** Start **

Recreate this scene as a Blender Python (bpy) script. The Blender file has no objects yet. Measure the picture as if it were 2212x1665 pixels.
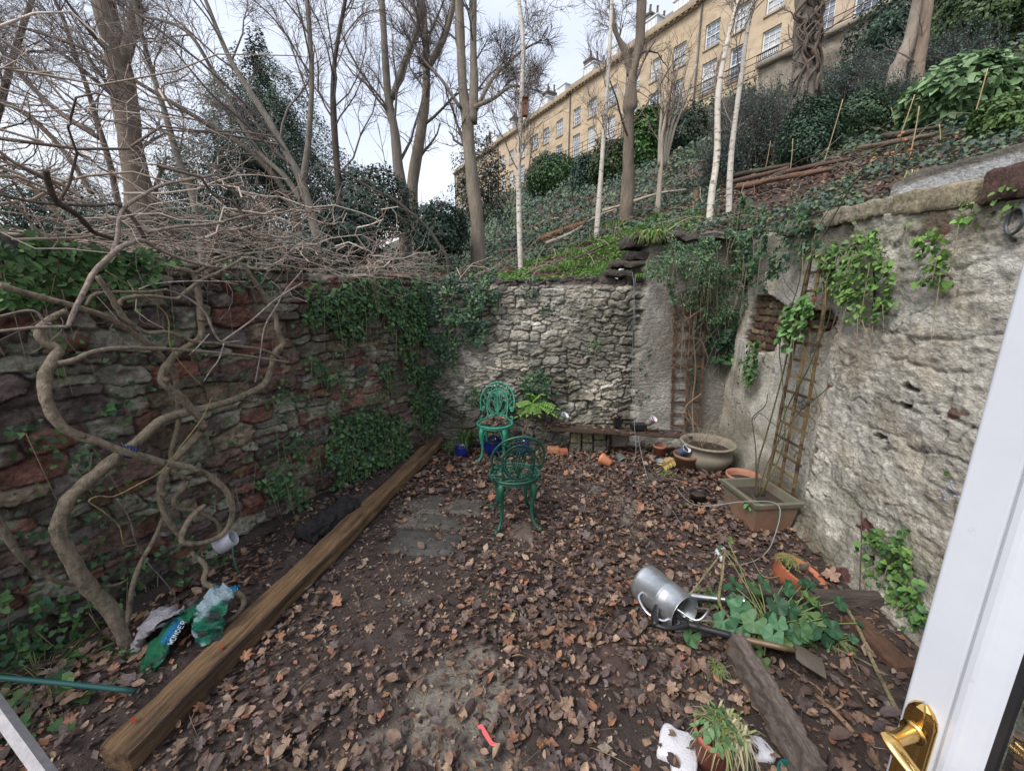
import bpy, math, random
import numpy as np
from mathutils import Vector, Matrix
random.seed(7)
RNG = np.random.default_rng(11)
SC = bpy.context.scene
COL = SC.collection
# ------------------------------------------------------------------ camera
F_ = 848.5; CX = 1105.5; CY = 832.5; TH = math.radians(12.5); EYE = 1.85
cam = bpy.data.cameras.new('camera'); camo = bpy.data.objects.new('camera', cam); COL.objects.link(camo)
camo.location = (0, 0, EYE); camo.rotation_euler = (math.radians(90) - TH, 0, 0)
cam.sensor_width = 36; cam.lens = 13.815; cam.clip_start = .02; cam.clip_end = 600
SC.camera = camo
# ------------------------------------------------------------------ sky, sun, exposure
w = bpy.data.worlds.new('World'); SC.world = w; w.use_nodes = True
nt = w.node_tree; nt.nodes.clear()
out = nt.nodes.new('ShaderNodeOutputWorld')
sky = nt.nodes.new('ShaderNodeTexSky'); sky.sky_type = 'NISHITA'; sky.sun_disc = False
sky.sun_elevation = math.radians(52); sky.sun_rotation = math.radians(230); sky.air_density = 1.4; sky.dust_density = 4
b1 = nt.nodes.new('ShaderNodeBackground'); b1.inputs[1].default_value = .05
nt.links.new(sky.outputs[0], b1.inputs[0])
tc = nt.nodes.new('ShaderNodeTexCoord'); mp = nt.nodes.new('ShaderNodeMapping'); mp.inputs['Scale'].default_value = (1.2, 1.2, 3)
nz = nt.nodes.new('ShaderNodeTexNoise'); nz.inputs['Scale'].default_value = 1.6; nz.inputs['Detail'].default_value = 5
rp = nt.nodes.new('ShaderNodeValToRGB')
rp.color_ramp.elements[0].position = .3; rp.color_ramp.elements[0].color = (.66, .72, .88, 1)
rp.color_ramp.elements[1].position = .62; rp.color_ramp.elements[1].color = (.93, .945, 1.0, 1)
nt.links.new(tc.outputs['Generated'], mp.inputs[0]); nt.links.new(mp.outputs[0], nz.inputs[0]); nt.links.new(nz.outputs[0], rp.inputs[0])
b2 = nt.nodes.new('ShaderNodeBackground'); b2.inputs[1].default_value = .60
nt.links.new(rp.outputs[0], b2.inputs[0])
ad = nt.nodes.new('ShaderNodeAddShader'); nt.links.new(b1.outputs[0], ad.inputs[0]); nt.links.new(b2.outputs[0], ad.inputs[1])
nt.links.new(ad.outputs[0], out.inputs[0])
sl = bpy.data.lights.new('sun', 'SUN'); sl.energy = 2.0; sl.angle = math.radians(25); sl.color = (1, .97, .93)
so = bpy.data.objects.new('sun', sl); COL.objects.link(so); so.rotation_euler = (math.radians(38), 0, math.radians(-50))
SC.view_settings.view_transform = 'Standard'; SC.view_settings.look = 'None'; SC.view_settings.exposure = .62; SC.view_settings.gamma = 1
SC.render.engine = 'CYCLES'; SC.cycles.max_bounces = 5; SC.cycles.diffuse_bounces = 3; SC.cycles.transparent_max_bounces = 8
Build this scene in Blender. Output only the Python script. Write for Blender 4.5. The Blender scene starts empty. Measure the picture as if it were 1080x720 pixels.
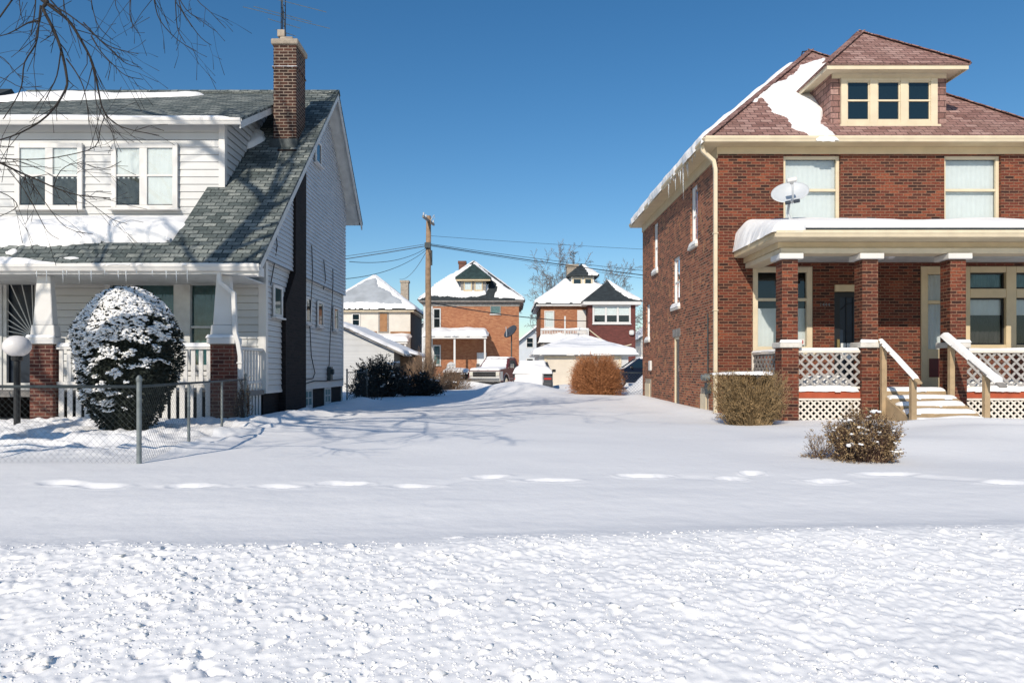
import bpy, math, random
import numpy as np
from mathutils import Vector, Matrix, noise as mnoise
R = math.radians
C = bpy.context.scene.collection
sc = bpy.context.scene

# ---------------------------------------------------------------- camera, world, sun, exposure
cam = bpy.data.cameras.new('camera'); camo = bpy.data.objects.new('camera', cam); C.objects.link(camo)
CZ = 1.03
camo.location = (0, 0, CZ); camo.rotation_euler = (R(90), 0, 0)
cam.sensor_width = 36; cam.lens = 24
cam.shift_x = 7/1080; cam.shift_y = 30/1080
cam.clip_start = 0.1; cam.clip_end = 5000
sc.camera = camo
SUN_EL, SUN_AZ = 31.4, 20.0
w = bpy.data.worlds.new('World'); sc.world = w; w.use_nodes = True
nt = w.node_tree; bg = nt.nodes['Background']
sky = nt.nodes.new('ShaderNodeTexSky'); sky.sky_type = 'NISHITA'; sky.sun_disc = False
sky.sun_elevation = R(SUN_EL); sky.sun_rotation = R(180+SUN_AZ)
sky.altitude = 0; sky.air_density = 1.05; sky.dust_density = 0.25; sky.ozone_density = 2.6
hs = nt.nodes.new('ShaderNodeHueSaturation'); hs.inputs['Saturation'].default_value = 1.30; hs.inputs['Hue'].default_value = 0.499
nt.links.new(sky.outputs[0], hs.inputs['Color']); nt.links.new(hs.outputs[0], bg.inputs[0]); bg.inputs[1].default_value = 0.122
sl = bpy.data.lights.new('sun', 'SUN'); sl.energy = 4.5; sl.angle = R(0.5); sl.color = (1.0, 0.90, 0.765)
so = bpy.data.objects.new('sun', sl); C.objects.link(so); so.location = (-20, -40, 40)
sd = Vector((math.sin(R(SUN_AZ))*math.cos(R(SUN_EL)), math.cos(R(SUN_AZ))*math.cos(R(SUN_EL)), -math.sin(R(SUN_EL))))
so.rotation_euler = sd.to_track_quat('-Z', 'Y').to_euler()
sc.view_settings.view_transform = 'Standard'; sc.view_settings.look = 'None'
sc.view_settings.exposure = -0.13; sc.view_settings.gamma = 1.0; sc.view_settings.use_curve_mapping = False
sc.cycles.max_bounces = 8; sc.cycles.diffuse_bounces = 2; sc.cycles.transparent_max_bounces = 16

FP = 720.0
def P(px, py, Y):
    return Vector(((px-533)/FP*Y, Y, CZ+(390-py)/FP*Y))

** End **

* _WHAT IS EXPECTED_: Copy out the lines that hold "Measure".

* _RESPONSE FOR THIS EXERCISE_:
Recreate this scene as a Blender Python (bpy) script. The Blender file has no objects yet. Measure the picture as if it were 2212x1665 pixels.
Build this scene in Blender. Output only the Python script. Write for Blender 4.5. The Blender scene starts empty. Measure the picture as if it were 1080x720 pixels.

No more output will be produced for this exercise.